Drusus,that is because the founder of Wikipedia,Jimmy Wales,also has built up that one as well.I am hoping that the Wikipedia P.C. brigade don't take their rubbish onto Wikia. Aidan.
Current way of sorting infomation from what is right to what is junk is still not clear yet. Until this issue is fully resolved, infomation is nothing but questionable materials unless it's fully researched, not just quoted from various numismatic materials. Obviously, online encyclopedias do have plenty of faults and smaller ones like mentioned here don't stand much chances having enough decent infomation (hence redundent) unless they are of full good articles, which unfortunately, I don't see how it's going to be numismatic related. Current wikipedia do have vague infomation but to make it more specific, I'm not too sure how you are going to address specific copyright holders etc. Frankly speaking, the more infomation out there it is, the more useless infomation becomes as you don't have to search through 10,000+ websites just for one topic.
Gxseries,anyone can sign up to be an editor.If you know things about Russian coins,for example,then you could put your thinking cap on & write an article about the coins of Russia & the U.S.S.R. I've already written my first article on there.It is about the Rubber Export Coupons of the Federated Malay States,which resemble banknotes very strongly,as do postal orders. Aidan.
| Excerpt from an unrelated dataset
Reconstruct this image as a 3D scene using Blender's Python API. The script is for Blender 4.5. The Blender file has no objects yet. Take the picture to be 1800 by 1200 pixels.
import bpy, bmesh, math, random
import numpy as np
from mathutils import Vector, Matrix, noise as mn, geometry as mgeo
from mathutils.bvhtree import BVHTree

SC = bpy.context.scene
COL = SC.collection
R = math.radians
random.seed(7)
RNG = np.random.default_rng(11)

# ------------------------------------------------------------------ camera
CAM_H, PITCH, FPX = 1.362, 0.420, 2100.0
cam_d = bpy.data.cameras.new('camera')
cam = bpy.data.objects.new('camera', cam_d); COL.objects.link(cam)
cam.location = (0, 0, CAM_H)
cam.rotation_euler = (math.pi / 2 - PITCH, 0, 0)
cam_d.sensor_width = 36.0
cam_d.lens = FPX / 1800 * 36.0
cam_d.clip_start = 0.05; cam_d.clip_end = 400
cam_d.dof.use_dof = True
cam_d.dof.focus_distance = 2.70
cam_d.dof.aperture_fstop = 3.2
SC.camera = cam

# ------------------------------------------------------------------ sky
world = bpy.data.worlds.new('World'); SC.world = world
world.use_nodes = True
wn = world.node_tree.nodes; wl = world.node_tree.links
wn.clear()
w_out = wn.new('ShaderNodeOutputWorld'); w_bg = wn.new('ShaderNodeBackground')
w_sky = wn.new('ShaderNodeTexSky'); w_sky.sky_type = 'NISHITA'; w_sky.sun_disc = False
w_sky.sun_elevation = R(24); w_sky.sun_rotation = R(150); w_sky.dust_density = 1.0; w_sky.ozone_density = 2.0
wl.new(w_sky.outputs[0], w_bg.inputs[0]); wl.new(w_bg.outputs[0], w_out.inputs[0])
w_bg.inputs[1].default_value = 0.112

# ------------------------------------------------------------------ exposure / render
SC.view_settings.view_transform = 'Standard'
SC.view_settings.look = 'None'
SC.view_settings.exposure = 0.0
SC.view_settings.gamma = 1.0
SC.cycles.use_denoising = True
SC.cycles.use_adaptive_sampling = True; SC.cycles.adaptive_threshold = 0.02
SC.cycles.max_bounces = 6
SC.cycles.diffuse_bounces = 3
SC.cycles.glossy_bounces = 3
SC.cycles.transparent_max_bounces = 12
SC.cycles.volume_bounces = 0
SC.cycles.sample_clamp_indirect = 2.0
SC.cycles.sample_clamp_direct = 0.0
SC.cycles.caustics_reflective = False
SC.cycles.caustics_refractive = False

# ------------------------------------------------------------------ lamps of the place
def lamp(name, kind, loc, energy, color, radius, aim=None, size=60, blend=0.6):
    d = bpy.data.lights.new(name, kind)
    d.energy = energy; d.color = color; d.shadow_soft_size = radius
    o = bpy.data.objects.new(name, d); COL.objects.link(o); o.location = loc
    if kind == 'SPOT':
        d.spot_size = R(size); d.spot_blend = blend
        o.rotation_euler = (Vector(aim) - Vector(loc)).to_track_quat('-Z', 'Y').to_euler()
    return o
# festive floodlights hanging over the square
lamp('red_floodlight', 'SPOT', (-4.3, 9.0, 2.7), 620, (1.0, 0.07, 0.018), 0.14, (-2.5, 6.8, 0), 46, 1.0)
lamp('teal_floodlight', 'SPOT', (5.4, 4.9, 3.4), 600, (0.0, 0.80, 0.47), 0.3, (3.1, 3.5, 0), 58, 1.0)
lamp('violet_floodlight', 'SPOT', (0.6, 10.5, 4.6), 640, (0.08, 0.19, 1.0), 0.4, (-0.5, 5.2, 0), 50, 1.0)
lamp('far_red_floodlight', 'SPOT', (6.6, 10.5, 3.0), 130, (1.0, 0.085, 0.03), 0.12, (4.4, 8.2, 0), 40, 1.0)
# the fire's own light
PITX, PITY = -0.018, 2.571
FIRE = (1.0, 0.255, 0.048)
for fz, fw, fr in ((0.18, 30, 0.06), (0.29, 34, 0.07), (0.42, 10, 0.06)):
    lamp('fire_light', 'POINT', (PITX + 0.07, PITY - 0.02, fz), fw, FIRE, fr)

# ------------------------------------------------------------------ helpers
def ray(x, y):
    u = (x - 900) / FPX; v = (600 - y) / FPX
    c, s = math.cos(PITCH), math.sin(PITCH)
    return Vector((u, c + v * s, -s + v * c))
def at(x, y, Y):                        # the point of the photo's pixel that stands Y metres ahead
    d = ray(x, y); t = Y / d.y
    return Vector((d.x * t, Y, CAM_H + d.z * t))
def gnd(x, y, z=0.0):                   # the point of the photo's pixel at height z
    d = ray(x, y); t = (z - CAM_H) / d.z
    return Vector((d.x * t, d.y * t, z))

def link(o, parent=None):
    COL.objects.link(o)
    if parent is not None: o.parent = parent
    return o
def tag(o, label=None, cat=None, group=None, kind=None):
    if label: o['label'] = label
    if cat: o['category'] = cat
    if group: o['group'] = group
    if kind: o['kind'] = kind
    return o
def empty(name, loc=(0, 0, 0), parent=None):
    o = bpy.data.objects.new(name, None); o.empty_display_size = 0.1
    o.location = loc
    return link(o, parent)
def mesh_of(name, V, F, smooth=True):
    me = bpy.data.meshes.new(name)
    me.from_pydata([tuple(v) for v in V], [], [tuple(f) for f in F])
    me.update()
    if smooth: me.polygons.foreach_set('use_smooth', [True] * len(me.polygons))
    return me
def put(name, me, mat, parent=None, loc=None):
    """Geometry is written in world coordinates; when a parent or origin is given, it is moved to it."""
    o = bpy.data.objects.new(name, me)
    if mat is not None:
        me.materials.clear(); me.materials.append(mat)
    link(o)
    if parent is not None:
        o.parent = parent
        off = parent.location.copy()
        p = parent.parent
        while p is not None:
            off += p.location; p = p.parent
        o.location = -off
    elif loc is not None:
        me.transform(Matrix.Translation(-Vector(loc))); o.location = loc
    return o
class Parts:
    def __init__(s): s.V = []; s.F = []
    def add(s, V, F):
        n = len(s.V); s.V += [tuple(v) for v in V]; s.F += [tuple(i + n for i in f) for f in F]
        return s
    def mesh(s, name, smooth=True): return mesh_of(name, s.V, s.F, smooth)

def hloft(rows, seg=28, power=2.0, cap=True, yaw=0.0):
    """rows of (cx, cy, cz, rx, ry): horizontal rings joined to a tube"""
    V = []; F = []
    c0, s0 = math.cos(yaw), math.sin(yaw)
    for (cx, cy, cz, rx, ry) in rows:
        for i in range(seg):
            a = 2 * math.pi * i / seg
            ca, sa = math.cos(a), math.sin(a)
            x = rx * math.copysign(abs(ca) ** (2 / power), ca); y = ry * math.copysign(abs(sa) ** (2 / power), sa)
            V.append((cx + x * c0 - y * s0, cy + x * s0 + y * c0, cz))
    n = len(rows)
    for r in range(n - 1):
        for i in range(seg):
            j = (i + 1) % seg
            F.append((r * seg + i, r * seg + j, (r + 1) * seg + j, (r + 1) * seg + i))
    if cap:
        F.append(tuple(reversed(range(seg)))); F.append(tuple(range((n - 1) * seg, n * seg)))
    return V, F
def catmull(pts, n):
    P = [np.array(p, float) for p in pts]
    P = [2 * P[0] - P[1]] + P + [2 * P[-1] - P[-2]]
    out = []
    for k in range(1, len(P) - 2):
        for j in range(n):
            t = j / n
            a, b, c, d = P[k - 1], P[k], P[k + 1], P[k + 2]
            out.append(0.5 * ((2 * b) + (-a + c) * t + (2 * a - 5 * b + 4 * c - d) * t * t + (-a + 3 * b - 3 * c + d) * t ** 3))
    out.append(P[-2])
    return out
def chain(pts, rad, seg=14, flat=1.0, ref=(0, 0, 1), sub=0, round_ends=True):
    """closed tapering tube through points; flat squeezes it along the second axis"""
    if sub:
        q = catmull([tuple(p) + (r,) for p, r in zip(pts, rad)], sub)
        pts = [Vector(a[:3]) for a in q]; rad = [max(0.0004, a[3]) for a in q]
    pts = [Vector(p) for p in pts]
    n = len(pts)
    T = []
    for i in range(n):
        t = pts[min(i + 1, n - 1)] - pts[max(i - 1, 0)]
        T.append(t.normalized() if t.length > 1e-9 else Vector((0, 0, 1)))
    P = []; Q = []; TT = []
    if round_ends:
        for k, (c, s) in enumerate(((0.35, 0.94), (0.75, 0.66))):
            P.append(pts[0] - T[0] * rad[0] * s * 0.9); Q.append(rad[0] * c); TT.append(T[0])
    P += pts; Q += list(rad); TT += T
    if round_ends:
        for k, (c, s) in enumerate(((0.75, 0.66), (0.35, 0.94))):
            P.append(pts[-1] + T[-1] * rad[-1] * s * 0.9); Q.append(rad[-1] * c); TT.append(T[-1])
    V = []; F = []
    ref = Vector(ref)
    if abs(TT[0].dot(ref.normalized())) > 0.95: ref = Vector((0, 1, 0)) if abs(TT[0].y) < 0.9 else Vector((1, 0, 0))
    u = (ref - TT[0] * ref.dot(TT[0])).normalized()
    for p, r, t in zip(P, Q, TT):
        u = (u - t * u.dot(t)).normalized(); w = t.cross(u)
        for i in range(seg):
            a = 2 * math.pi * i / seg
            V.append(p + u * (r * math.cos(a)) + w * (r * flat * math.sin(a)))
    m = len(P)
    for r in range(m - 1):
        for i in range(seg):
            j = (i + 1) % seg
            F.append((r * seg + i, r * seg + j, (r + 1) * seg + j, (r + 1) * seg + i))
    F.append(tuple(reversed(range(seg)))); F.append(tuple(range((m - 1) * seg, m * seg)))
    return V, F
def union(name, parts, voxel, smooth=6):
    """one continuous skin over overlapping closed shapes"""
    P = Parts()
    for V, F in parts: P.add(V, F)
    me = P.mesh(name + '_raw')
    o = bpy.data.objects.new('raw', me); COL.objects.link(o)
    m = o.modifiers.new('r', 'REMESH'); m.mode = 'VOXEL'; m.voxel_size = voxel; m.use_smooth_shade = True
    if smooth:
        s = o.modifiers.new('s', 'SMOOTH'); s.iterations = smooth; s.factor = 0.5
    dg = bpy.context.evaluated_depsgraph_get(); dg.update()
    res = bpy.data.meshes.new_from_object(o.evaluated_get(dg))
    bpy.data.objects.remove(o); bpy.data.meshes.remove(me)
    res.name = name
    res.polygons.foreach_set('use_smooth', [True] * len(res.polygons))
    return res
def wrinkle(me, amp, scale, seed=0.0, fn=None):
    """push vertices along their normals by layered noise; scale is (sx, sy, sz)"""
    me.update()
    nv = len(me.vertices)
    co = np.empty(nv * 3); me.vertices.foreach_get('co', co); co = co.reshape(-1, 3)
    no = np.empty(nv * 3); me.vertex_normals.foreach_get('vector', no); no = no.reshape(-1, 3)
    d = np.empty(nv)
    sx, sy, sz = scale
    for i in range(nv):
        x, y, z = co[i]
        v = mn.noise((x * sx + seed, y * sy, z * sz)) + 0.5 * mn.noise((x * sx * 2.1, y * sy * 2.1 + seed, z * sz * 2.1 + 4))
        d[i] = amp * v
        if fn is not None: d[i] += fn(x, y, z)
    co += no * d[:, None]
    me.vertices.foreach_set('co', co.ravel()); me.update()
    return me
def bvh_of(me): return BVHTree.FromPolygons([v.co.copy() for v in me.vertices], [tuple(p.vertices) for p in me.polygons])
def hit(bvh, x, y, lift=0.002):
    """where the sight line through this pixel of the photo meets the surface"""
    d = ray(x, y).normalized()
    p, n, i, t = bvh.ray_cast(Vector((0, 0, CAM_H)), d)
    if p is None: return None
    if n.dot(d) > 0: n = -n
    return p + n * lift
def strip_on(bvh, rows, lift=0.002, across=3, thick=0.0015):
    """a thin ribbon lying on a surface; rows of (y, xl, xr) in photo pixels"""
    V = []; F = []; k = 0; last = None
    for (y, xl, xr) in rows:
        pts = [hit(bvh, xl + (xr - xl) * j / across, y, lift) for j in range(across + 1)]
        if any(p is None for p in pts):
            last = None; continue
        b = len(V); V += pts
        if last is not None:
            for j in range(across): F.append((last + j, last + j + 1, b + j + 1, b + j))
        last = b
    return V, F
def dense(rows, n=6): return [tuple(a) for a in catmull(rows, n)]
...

At least you have the option to go through the "Discussion" of every Wikipedia article and see the comments there. That is also the problem with relatively small sites: If somebody uses a Wikipedia article to express very biased views, that will have effects in the discussion (and ultimately the article) fairly soon. With a similarly structured but smaller community, that is likely to be different. FWIW, here is a German language Numispedia http://www.numispedia.de/Hauptseite ... and this is the "dollar" article from a fun "pedia-parody" site: http://uncyclopedia.org/wiki/Dollar Christian
The problem I have with the entire concept is that anyone, but anyone can write anything they think or believe to be true and post it to the site. To me, this is rediculous. I will grant you, there is a lot of good information to be found on Wikipedia sites, but there is also a lot of bad and downright wrong information to be found as well. But how is the casual user to know bad from good - right from wrong ? No, I'm sorry - I have little use for such encyclopedia web sites and neither will I participate on them.